◆ **What you will do**
Give again only the lines beginning with the one that contains "Reconstruct this image" and ending with the one that contains "COL = scene.collection"; include both of those lines.
--- begin Material for this exercise ---
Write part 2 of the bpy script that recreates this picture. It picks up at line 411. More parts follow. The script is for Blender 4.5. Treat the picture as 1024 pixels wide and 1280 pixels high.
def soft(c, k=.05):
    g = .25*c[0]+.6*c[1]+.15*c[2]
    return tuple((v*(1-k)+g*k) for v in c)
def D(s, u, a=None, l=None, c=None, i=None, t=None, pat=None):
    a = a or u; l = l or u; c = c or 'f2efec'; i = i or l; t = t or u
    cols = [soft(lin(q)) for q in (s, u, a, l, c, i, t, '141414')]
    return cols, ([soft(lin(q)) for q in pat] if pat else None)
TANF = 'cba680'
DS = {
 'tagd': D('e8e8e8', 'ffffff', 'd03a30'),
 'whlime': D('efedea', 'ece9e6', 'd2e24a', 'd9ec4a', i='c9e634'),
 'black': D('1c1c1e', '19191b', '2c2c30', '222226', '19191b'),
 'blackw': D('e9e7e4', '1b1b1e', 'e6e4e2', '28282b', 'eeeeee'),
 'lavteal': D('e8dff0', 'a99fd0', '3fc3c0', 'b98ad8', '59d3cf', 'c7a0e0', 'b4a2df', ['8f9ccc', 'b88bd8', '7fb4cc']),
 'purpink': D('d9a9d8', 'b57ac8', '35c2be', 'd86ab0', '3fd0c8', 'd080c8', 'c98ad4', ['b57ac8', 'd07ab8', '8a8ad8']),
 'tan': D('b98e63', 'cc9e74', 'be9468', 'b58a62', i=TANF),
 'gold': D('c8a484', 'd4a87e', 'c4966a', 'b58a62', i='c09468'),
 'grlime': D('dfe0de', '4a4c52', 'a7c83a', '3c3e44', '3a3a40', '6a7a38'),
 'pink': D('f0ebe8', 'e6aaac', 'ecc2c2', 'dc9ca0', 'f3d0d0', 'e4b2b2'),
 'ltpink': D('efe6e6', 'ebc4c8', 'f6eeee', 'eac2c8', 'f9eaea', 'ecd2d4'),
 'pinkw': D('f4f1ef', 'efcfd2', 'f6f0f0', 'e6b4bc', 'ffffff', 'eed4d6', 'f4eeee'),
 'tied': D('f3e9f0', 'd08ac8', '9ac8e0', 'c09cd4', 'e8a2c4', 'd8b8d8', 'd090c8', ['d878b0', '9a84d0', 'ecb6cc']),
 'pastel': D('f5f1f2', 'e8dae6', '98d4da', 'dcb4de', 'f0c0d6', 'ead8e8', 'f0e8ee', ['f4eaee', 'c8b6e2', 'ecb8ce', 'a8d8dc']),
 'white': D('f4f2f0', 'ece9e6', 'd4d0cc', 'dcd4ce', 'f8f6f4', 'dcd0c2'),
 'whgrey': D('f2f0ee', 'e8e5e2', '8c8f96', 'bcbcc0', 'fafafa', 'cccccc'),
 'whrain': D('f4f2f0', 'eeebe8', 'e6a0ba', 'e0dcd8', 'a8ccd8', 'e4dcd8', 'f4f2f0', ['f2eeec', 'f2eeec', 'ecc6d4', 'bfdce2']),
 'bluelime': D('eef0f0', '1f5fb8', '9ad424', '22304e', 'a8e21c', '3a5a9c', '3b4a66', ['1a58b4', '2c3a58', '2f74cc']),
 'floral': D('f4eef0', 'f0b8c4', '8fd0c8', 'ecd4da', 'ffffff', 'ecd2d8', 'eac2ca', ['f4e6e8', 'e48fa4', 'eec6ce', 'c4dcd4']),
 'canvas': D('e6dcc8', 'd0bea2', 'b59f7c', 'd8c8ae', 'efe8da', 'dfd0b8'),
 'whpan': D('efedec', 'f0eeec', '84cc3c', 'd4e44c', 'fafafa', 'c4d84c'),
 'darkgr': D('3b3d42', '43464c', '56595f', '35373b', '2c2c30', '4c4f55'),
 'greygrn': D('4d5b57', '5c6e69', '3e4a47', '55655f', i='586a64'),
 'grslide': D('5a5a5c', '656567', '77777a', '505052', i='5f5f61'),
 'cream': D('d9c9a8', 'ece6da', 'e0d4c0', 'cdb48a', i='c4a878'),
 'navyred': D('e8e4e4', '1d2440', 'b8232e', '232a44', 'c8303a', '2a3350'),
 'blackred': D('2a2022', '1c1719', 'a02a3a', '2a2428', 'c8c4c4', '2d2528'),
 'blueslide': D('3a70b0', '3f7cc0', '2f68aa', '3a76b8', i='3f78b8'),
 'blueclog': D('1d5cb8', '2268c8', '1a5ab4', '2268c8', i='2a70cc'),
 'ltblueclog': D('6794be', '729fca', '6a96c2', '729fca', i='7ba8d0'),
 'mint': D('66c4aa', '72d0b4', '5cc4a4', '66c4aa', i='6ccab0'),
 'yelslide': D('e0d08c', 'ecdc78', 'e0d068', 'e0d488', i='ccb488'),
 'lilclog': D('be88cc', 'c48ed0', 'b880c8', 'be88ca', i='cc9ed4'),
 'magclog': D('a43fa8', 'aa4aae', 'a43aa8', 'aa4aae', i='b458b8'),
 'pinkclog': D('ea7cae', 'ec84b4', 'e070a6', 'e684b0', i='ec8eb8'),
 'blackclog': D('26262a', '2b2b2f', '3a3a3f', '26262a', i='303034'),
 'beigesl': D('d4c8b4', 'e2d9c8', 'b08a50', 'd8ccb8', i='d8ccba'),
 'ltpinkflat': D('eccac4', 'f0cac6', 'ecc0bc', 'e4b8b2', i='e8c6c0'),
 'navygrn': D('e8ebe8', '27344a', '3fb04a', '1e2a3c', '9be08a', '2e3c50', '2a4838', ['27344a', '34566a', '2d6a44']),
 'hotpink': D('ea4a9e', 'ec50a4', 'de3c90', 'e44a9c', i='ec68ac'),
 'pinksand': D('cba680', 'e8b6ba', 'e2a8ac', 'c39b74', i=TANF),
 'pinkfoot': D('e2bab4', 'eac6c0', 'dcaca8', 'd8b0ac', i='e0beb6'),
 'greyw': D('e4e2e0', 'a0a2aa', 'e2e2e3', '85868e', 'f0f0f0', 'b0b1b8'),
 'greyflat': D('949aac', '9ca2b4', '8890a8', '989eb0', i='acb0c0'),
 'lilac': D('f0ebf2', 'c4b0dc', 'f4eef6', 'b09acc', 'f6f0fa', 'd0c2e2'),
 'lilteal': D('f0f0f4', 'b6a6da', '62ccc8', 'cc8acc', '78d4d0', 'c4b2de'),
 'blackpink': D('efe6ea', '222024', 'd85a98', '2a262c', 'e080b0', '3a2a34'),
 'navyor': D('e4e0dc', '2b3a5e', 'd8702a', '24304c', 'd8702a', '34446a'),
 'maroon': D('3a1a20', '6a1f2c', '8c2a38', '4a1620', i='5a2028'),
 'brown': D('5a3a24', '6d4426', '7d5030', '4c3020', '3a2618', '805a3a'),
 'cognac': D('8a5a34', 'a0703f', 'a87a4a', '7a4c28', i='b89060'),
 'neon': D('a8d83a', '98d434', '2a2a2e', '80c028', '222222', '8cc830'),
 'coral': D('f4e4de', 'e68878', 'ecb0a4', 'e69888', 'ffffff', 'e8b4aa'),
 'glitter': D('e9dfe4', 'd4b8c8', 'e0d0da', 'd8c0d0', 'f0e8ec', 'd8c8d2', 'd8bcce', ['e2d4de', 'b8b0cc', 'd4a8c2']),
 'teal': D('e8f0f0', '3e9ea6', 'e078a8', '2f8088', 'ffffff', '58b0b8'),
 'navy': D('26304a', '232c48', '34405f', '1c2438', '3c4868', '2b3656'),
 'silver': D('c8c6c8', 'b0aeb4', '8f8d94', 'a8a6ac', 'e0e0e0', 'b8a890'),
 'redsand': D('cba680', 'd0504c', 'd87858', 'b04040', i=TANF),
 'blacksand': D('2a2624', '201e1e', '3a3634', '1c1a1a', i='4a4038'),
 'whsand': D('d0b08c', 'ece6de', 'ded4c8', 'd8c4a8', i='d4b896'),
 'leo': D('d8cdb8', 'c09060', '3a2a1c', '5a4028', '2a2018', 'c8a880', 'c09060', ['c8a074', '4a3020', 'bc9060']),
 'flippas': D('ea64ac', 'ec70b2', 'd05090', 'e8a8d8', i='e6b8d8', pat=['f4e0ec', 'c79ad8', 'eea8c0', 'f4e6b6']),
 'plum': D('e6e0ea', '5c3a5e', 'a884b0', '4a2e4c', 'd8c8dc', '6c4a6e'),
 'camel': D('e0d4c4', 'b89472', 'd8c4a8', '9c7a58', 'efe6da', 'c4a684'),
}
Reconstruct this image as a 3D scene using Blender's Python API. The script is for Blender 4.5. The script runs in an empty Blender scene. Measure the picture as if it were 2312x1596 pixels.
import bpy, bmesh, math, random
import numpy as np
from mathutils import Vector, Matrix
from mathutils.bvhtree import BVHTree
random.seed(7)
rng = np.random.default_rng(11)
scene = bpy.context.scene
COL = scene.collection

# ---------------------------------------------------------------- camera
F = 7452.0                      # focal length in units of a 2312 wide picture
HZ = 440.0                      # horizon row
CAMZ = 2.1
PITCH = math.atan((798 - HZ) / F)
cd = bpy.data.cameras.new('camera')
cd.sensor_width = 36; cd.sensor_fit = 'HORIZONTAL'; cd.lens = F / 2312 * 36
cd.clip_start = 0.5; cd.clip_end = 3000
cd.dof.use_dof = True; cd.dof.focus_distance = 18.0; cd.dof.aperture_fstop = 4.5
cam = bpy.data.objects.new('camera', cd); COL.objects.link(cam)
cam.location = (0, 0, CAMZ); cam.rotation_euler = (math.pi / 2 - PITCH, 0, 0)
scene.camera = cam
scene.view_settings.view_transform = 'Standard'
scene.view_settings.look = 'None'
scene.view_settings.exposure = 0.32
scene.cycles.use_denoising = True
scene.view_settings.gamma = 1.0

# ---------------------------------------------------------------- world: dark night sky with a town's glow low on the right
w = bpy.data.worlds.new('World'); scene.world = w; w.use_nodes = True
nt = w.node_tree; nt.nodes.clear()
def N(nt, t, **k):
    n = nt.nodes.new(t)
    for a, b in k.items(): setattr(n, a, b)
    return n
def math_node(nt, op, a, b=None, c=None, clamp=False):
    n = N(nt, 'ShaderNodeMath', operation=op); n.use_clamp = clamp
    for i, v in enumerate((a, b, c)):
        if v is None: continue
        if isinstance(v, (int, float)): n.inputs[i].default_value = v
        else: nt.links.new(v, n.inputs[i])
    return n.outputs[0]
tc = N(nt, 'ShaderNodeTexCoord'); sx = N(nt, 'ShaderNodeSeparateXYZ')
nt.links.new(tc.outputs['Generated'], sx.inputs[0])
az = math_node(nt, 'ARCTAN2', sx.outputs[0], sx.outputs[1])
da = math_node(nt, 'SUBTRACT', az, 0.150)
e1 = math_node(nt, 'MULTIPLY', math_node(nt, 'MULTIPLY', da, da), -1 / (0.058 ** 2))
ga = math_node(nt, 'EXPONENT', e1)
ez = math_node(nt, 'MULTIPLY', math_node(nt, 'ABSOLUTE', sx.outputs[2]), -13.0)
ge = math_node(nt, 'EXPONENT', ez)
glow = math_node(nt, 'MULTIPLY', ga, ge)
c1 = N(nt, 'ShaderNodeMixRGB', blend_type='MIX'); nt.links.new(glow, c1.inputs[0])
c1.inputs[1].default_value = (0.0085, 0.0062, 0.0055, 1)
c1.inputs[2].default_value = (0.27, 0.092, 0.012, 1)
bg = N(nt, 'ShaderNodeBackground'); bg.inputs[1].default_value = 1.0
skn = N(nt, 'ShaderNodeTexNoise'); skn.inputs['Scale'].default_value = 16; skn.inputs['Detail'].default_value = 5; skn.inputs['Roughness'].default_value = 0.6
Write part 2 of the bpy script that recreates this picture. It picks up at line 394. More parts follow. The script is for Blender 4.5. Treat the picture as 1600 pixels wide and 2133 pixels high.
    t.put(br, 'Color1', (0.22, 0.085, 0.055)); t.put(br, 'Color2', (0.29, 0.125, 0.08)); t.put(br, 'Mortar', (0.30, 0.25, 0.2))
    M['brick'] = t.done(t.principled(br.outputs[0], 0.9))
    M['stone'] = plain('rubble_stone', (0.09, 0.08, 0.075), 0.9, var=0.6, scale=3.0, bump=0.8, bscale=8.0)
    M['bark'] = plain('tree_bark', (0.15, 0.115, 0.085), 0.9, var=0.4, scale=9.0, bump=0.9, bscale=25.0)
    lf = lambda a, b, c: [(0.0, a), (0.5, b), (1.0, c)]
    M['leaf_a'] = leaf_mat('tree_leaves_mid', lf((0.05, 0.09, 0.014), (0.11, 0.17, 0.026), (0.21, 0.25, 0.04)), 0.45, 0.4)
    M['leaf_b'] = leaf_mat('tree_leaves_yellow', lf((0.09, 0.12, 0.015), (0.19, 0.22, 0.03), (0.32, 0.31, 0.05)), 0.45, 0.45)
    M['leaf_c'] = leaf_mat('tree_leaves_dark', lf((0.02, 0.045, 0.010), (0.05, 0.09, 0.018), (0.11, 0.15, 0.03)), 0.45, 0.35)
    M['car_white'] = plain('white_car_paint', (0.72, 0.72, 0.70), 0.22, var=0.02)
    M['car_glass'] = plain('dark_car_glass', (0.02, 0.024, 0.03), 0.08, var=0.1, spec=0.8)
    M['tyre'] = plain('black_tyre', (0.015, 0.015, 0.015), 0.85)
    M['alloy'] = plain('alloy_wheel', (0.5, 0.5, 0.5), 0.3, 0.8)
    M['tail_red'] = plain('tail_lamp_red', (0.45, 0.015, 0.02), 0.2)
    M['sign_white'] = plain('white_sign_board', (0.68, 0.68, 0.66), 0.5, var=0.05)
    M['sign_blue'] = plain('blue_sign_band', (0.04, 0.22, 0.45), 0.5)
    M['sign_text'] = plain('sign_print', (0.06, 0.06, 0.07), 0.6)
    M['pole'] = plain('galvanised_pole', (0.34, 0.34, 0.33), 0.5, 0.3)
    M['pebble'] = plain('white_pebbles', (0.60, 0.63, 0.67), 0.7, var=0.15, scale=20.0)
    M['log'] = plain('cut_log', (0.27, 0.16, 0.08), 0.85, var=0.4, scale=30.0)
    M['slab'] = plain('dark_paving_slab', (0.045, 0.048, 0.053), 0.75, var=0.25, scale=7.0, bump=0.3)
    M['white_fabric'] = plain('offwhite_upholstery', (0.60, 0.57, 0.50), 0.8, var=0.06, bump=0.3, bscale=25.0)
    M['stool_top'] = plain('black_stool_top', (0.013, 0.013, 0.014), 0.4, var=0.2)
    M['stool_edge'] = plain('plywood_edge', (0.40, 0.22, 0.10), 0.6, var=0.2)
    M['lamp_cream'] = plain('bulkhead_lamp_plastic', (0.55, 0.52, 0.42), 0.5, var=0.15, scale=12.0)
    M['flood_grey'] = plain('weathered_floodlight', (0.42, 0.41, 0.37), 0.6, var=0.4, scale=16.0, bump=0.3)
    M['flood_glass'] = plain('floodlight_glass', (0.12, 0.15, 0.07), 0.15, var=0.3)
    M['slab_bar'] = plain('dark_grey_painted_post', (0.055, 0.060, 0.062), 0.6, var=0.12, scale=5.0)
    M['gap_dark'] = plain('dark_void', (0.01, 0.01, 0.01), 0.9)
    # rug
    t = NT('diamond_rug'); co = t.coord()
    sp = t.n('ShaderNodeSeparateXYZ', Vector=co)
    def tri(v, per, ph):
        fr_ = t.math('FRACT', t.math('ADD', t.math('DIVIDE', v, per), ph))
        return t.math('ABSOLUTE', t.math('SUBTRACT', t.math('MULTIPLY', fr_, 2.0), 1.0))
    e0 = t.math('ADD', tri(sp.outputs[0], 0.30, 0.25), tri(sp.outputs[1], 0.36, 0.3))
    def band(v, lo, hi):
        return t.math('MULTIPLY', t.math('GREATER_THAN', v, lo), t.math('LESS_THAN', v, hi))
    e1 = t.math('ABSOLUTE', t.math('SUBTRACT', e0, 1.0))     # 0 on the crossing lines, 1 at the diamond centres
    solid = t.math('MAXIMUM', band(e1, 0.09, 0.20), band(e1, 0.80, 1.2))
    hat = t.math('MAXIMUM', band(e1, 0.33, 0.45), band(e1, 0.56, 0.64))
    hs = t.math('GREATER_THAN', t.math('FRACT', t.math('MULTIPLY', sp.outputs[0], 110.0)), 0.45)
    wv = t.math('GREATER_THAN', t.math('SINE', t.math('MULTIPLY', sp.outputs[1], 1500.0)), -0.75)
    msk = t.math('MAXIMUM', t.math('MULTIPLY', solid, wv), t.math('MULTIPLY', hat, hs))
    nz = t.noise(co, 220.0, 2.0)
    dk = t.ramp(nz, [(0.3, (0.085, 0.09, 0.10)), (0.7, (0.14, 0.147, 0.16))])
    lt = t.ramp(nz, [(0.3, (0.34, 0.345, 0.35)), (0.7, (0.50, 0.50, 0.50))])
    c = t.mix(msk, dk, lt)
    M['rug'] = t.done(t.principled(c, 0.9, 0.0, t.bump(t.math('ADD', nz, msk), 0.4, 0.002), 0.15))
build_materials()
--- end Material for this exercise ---
◆ **Finished answer**
Reconstruct this image as a 3D scene using Blender's Python API. The script is for Blender 4.5. The script runs in an empty Blender scene. Measure the picture as if it were 2312x1596 pixels.
import bpy, bmesh, math, random
import numpy as np
from mathutils import Vector, Matrix
from mathutils.bvhtree import BVHTree
random.seed(7)
rng = np.random.default_rng(11)
scene = bpy.context.scene
COL = scene.collection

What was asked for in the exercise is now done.